The Kansas City Star

To see why Kansas Gov. Sam Brownback so badly wants to run moderate Republicans out of the state Senate, look no further than Tuesday’s votes on redistricting of legislative seats.

Two crucial votes — including the decision one to send a map to the House — were decided by a 21-19 margin. It was the classic matchup of conservative Republicans versus the moderate Republican-Democrat alliance. Swing three votes, and the Senate looks a lot different. So does the state of Kansas, because right now only the Senate stands between Brownback and the low-tax, shrunken-government agenda he’s got in mind for Kansas.

Kansas is the last state in the nation to still be hashing out new legislative districts in the wake of the 2010 Census. If the wait goes on much longer, the state will have to postpone its August primary. Anxious to move matters off dead center, two moderate Republicans — Tim Owens of Johnson County and Jean Schodorf of Sedgwick County — agreed to oddly drawn districts that would include their prospective primary opponents.

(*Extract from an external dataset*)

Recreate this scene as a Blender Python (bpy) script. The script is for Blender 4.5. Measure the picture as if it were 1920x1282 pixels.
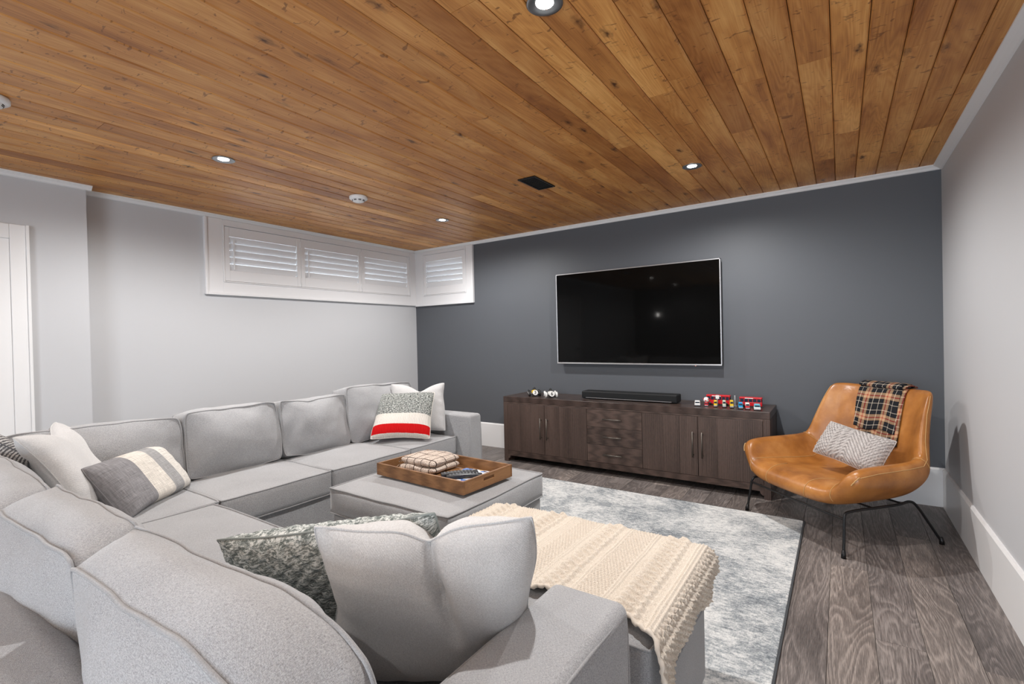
import bpy, bmesh, math, random
from mathutils import Vector, Matrix, noise
from mathutils.bvhtree import BVHTree
random.seed(7)
C = bpy.context.scene.collection
R = math.radians
for o in list(bpy.data.objects): bpy.data.objects.remove(o)

# ------------------------------------------------------------------ camera, world, lights, exposure
XL, XP, XR, YB, ZC, YR = -4.531, -4.393, 0.593, 4.483, 2.39, -3.3
FOC, YAW, PITCH, ROLL, CH = 907.4, R(34.19), R(-0.517), 0.0221, 1.252
fw = Vector((-math.sin(YAW)*math.cos(PITCH), math.cos(YAW)*math.cos(PITCH), math.sin(PITCH)))
r0 = Vector((math.cos(YAW), math.sin(YAW), 0)); u0 = r0.cross(fw)
rt = r0*math.cos(ROLL) - u0*math.sin(ROLL); up = rt.cross(fw)
cd = bpy.data.cameras.new('camera'); cam = bpy.data.objects.new('camera', cd); C.objects.link(cam)
cam.matrix_world = Matrix(((rt.x, up.x, -fw.x, 0), (rt.y, up.y, -fw.y, 0), (rt.z, up.z, -fw.z, CH), (0, 0, 0, 1)))
cd.sensor_width = 36; cd.lens = FOC/1920*36; cd.clip_start = 0.02
bpy.context.scene.camera = cam

w = bpy.data.worlds.new('world'); bpy.context.scene.world = w; w.use_nodes = True
w.node_tree.nodes['Background'].inputs[0].default_value = (0.80, 0.90, 1.0, 1)
w.node_tree.nodes['Background'].inputs[1].default_value = 3.2

POT_W, POT_COL = 71, (1.0, 0.985, 0.972)
POTS = [(-0.82, 1.45), (-0.82, 3.43), (-3.13, 1.49), (-3.13, 3.47), (-0.82, -0.8), (-3.13, -0.8), (-0.82, -2.5), (-3.13, -2.5)]
for x, y in POTS:
    l = bpy.data.lights.new('pot_light', 'SPOT'); l.energy = POT_W*(1 if y > 0 else .33); l.color = POT_COL
    l.spot_size = R(168); l.spot_blend = 0.55; l.shadow_soft_size = 0.022
    o = bpy.data.objects.new('pot_light', l); C.objects.link(o); o.location = (x, y, ZC-0.012)
# soft fill lamp added behind the camera, outside an invented rear window
l = bpy.data.lights.new('rear_fill', 'AREA'); l.shape = 'RECTANGLE'; l.size = 2.0; l.size_y = 1.7
l.energy = 50; l.color = (0.84, 0.91, 1.0)
o = bpy.data.objects.new('rear_fill', l); C.objects.link(o); o.location = (-0.55, YR-0.12, 1.25); o.rotation_euler = (R(90), 0, 0)
vs = bpy.context.scene.view_settings
bpy.context.scene.display_settings.display_device = 'sRGB'
vs.view_transform = 'Standard'; vs.look = 'None'; vs.gamma = 1; vs.use_curve_mapping = False
vs.exposure = 0.72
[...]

The challengers, current House members Greg Smith of Johnson County and Brenda Landwehr of Sedgwick County, filed for the Senate without waiting to see what Senate district they’d be running in.

I think it’s wrong to … draw someone in just because they’re filed,” said Owens, who had the unenviable job of chairing the redistricting committee. “That, my friends, is gerrymandering.” Still, Owens and Schodorf agreed to fall on the sword. They are able politicians, but opening their seats to primary races will likely make them targets of well-funded attacks from conservative groups who want Brownback to have an open field.

Owens, an Overland Park lawyer, referred to that during debate.

“The 800-pound gorilla in this room is that the governor and the folks from the House who are of a very conservative mind decided they were going to take on anybody who disagreed with them, anybody who had a different view,” he said. “They don’t like the fact that this body has had the ability to moderate many of the things that are going on.”

The drama isn’t over, however. House Speaker Mike O’Neal was sending signals Wednesday that he won’t accept the Senate map until senators agree to carve yet a third conservative challenger into a moderate’s district. If that happens, a judge might end up drawing the districts. That would be a kind of justice in itself, considering how much conservative lawmakers disdain Kansas judges.